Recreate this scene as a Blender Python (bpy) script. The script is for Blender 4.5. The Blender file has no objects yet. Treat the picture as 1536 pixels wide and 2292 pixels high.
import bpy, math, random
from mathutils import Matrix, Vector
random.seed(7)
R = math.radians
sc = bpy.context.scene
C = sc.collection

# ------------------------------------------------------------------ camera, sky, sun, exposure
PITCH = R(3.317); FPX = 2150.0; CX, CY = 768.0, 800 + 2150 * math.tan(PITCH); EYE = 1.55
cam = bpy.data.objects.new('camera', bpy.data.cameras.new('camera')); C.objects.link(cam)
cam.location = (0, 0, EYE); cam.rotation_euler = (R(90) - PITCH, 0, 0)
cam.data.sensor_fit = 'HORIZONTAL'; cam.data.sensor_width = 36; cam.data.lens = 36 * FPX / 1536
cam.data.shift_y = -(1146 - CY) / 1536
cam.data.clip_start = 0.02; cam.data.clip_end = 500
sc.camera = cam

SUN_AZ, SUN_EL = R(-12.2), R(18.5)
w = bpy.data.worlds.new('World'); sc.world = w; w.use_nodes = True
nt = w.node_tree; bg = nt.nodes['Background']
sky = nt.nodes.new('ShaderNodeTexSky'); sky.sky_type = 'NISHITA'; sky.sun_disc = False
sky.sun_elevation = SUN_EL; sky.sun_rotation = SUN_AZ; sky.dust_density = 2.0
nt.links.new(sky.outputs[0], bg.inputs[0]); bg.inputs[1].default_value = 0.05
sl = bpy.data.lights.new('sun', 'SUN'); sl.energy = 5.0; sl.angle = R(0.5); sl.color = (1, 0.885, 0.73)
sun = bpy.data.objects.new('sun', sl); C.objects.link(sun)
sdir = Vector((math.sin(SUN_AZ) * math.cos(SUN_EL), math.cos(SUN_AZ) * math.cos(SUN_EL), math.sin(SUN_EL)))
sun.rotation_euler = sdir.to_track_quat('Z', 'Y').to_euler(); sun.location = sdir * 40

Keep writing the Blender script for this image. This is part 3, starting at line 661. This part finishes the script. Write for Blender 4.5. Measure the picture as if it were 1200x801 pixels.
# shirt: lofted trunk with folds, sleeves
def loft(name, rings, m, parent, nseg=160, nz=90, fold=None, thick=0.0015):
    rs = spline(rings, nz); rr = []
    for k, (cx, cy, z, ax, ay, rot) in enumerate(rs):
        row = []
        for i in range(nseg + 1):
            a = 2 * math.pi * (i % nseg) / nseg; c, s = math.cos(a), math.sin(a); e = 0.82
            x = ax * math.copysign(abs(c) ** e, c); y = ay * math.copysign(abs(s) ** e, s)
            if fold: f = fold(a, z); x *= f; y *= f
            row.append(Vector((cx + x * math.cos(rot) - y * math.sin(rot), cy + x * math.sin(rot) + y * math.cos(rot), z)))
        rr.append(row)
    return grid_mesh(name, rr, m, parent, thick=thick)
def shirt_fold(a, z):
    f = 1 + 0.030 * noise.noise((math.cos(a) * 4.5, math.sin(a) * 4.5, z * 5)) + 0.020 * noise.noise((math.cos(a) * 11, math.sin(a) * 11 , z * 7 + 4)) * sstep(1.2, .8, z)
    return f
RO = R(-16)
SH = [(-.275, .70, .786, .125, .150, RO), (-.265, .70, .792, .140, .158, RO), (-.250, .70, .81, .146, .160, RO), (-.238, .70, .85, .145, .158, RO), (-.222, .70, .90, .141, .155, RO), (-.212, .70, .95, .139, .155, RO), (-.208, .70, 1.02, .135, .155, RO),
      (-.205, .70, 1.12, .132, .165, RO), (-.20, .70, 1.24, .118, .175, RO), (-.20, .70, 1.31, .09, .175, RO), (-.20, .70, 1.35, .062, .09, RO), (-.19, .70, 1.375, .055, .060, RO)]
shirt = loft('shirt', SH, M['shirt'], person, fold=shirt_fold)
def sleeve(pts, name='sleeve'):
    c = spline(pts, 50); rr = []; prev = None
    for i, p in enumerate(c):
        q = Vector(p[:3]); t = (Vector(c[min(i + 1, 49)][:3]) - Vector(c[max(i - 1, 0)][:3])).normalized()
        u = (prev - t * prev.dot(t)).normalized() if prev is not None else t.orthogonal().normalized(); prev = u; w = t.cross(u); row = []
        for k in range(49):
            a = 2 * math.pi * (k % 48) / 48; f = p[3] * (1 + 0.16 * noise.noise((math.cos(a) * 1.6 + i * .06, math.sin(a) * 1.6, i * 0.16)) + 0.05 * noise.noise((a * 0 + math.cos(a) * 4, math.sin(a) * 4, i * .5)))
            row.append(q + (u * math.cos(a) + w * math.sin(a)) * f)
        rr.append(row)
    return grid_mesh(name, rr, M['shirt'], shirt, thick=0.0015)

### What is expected
Copy out the full material exactly as it appears.

### Written answer
Recreate this scene as a Blender Python (bpy) script. The script is for Blender 4.5. The Blender file has no objects yet. Treat the picture as 1536 pixels wide and 2292 pixels high.
import bpy, math, random
from mathutils import Matrix, Vector
random.seed(7)
R = math.radians
sc = bpy.context.scene
C = sc.collection

# ------------------------------------------------------------------ camera, sky, sun, exposure
PITCH = R(3.317); FPX = 2150.0; CX, CY = 768.0, 800 + 2150 * math.tan(PITCH); EYE = 1.55
cam = bpy.data.objects.new('camera', bpy.data.cameras.new('camera')); C.objects.link(cam)
cam.location = (0, 0, EYE); cam.rotation_euler = (R(90) - PITCH, 0, 0)
cam.data.sensor_fit = 'HORIZONTAL'; cam.data.sensor_width = 36; cam.data.lens = 36 * FPX / 1536
cam.data.shift_y = -(1146 - CY) / 1536
cam.data.clip_start = 0.02; cam.data.clip_end = 500
sc.camera = cam

SUN_AZ, SUN_EL = R(-12.2), R(18.5)
w = bpy.data.worlds.new('World'); sc.world = w; w.use_nodes = True
nt = w.node_tree; bg = nt.nodes['Background']
sky = nt.nodes.new('ShaderNodeTexSky'); sky.sky_type = 'NISHITA'; sky.sun_disc = False
sky.sun_elevation = SUN_EL; sky.sun_rotation = SUN_AZ; sky.dust_density = 2.0
nt.links.new(sky.outputs[0], bg.inputs[0]); bg.inputs[1].default_value = 0.05
sl = bpy.data.lights.new('sun', 'SUN'); sl.energy = 5.0; sl.angle = R(0.5); sl.color = (1, 0.885, 0.73)
sun = bpy.data.objects.new('sun', sl); C.objects.link(sun)
sdir = Vector((math.sin(SUN_AZ) * math.cos(SUN_EL), math.cos(SUN_AZ) * math.cos(SUN_EL), math.sin(SUN_EL)))
sun.rotation_euler = sdir.to_track_quat('Z', 'Y').to_euler(); sun.location = sdir * 40

Keep writing the Blender script for this image. This is part 3, starting at line 661. This part finishes the script. Write for Blender 4.5. Measure the picture as if it were 1200x801 pixels.
# shirt: lofted trunk with folds, sleeves
def loft(name, rings, m, parent, nseg=160, nz=90, fold=None, thick=0.0015):
    rs = spline(rings, nz); rr = []
    for k, (cx, cy, z, ax, ay, rot) in enumerate(rs):
        row = []
        for i in range(nseg + 1):
            a = 2 * math.pi * (i % nseg) / nseg; c, s = math.cos(a), math.sin(a); e = 0.82
            x = ax * math.copysign(abs(c) ** e, c); y = ay * math.copysign(abs(s) ** e, s)
            if fold: f = fold(a, z); x *= f; y *= f
            row.append(Vector((cx + x * math.cos(rot) - y * math.sin(rot), cy + x * math.sin(rot) + y * math.cos(rot), z)))
        rr.append(row)
    return grid_mesh(name, rr, m, parent, thick=thick)
def shirt_fold(a, z):
    f = 1 + 0.030 * noise.noise((math.cos(a) * 4.5, math.sin(a) * 4.5, z * 5)) + 0.020 * noise.noise((math.cos(a) * 11, math.sin(a) * 11 , z * 7 + 4)) * sstep(1.2, .8, z)
    return f
RO = R(-16)
SH = [(-.275, .70, .786, .125, .150, RO), (-.265, .70, .792, .140, .158, RO), (-.250, .70, .81, .146, .160, RO), (-.238, .70, .85, .145, .158, RO), (-.222, .70, .90, .141, .155, RO), (-.212, .70, .95, .139, .155, RO), (-.208, .70, 1.02, .135, .155, RO),
      (-.205, .70, 1.12, .132, .165, RO), (-.20, .70, 1.24, .118, .175, RO), (-.20, .70, 1.31, .09, .175, RO), (-.20, .70, 1.35, .062, .09, RO), (-.19, .70, 1.375, .055, .060, RO)]
shirt = loft('shirt', SH, M['shirt'], person, fold=shirt_fold)
def sleeve(pts, name='sleeve'):
    c = spline(pts, 50); rr = []; prev = None
    for i, p in enumerate(c):
        q = Vector(p[:3]); t = (Vector(c[min(i + 1, 49)][:3]) - Vector(c[max(i - 1, 0)][:3])).normalized()
        u = (prev - t * prev.dot(t)).normalized() if prev is not None else t.orthogonal().normalized(); prev = u; w = t.cross(u); row = []
        for k in range(49):
            a = 2 * math.pi * (k % 48) / 48; f = p[3] * (1 + 0.16 * noise.noise((math.cos(a) * 1.6 + i * .06, math.sin(a) * 1.6, i * 0.16)) + 0.05 * noise.noise((a * 0 + math.cos(a) * 4, math.sin(a) * 4, i * .5)))
            row.append(q + (u * math.cos(a) + w * math.sin(a)) * f)
        rr.append(row)
    return grid_mesh(name, rr, M['shirt'], shirt, thick=0.0015)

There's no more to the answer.